Y que cada retorno se renueve en su propia fiesta anuncia la reconstrucción estable del tejido social mediante el rito anual y público de la conversación báquica, el humor desenfadado, la poesía total, la risa de sí mismo, la reconciliación abierta y la música y danza reparadoras ―el fin de nuestros propios vacíos.

El vacío del fin solo es y solo lo entiendo por tanto como el fin de la época revolucionaria, que justo muere como ritual algún tiempo después de morir en los hechos, luego de ser anticipada por la muerte de su espíritu.

Cuando los cubanos no pudieron olvidar/celebrar sus míseros salarios, el puesto de trabajo perdido o a punto de perder, la incapacidad para proveer a sus hijos o padres con el alimento cotidiano, la indigencia multirracial en la tercera edad, la violencia social y policial, la racialización de la miseria, el cinismo de Estado, el hundimiento de los valores humanos o las certidumbres interrumpidas por acontecimientos incontrolables están manifestando el fin de una época en que esas mismas miserias, incapacidades o certidumbres interruptas eran celebradas cada 31 de diciembre como el sacrificio obligado, en medio de las feas herencias revisitadas, antes del reinicio de cada 1ro. de enero.

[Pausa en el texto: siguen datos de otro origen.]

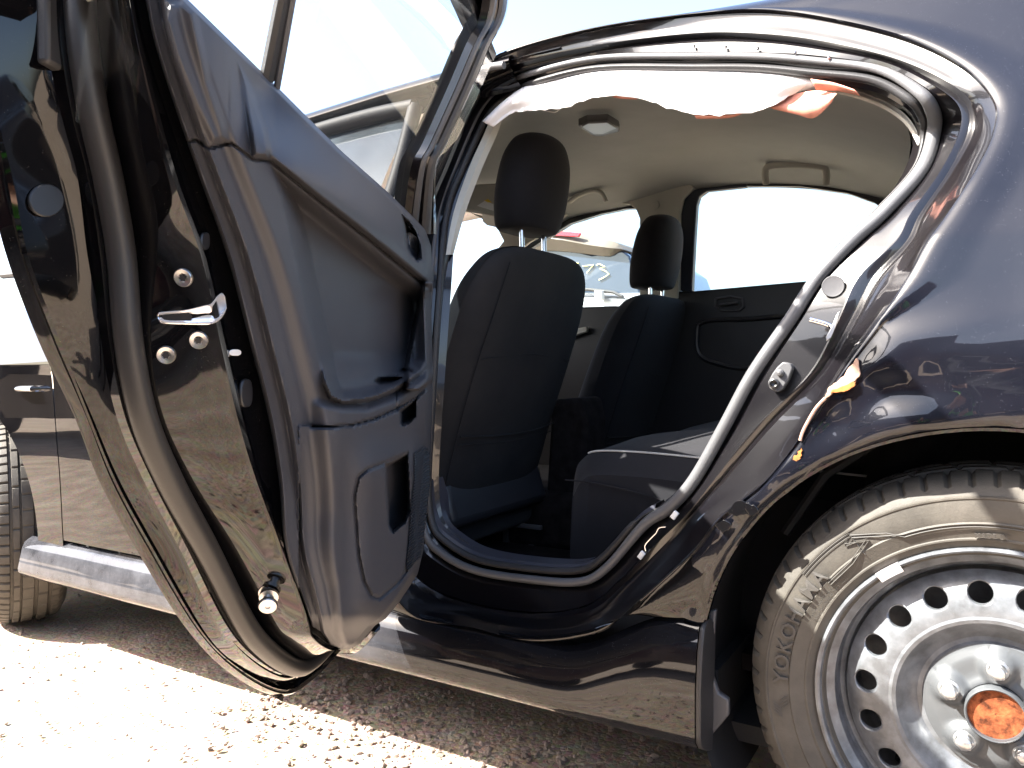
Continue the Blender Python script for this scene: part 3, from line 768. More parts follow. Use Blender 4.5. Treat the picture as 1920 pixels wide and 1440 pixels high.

Y esa continuidad circular no puede repetirse ya más como reparación y restauración de ese orden político a través de una auténtica fiesta de fin de año, captando así ese fin del vacío revolucionario.

Detrás del silencio altamente sospechoso de este 31 de diciembre ―en lo que podría ser interpretado como la huelga de la fiesta en un pueblo supra divertido― puede intuirse el sondeo amargo en el intento de colmar, finalmente, el vacío de nuestros fines. La búsqueda de nuevas metas y objetivos que, tras la recuperación y reparación de las familias, culminen en una nueva fiesta colectivamente gozada un 31 de diciembre. Porque hasta que nuestros vacíos no sean colmados, Cuba seguirá triste.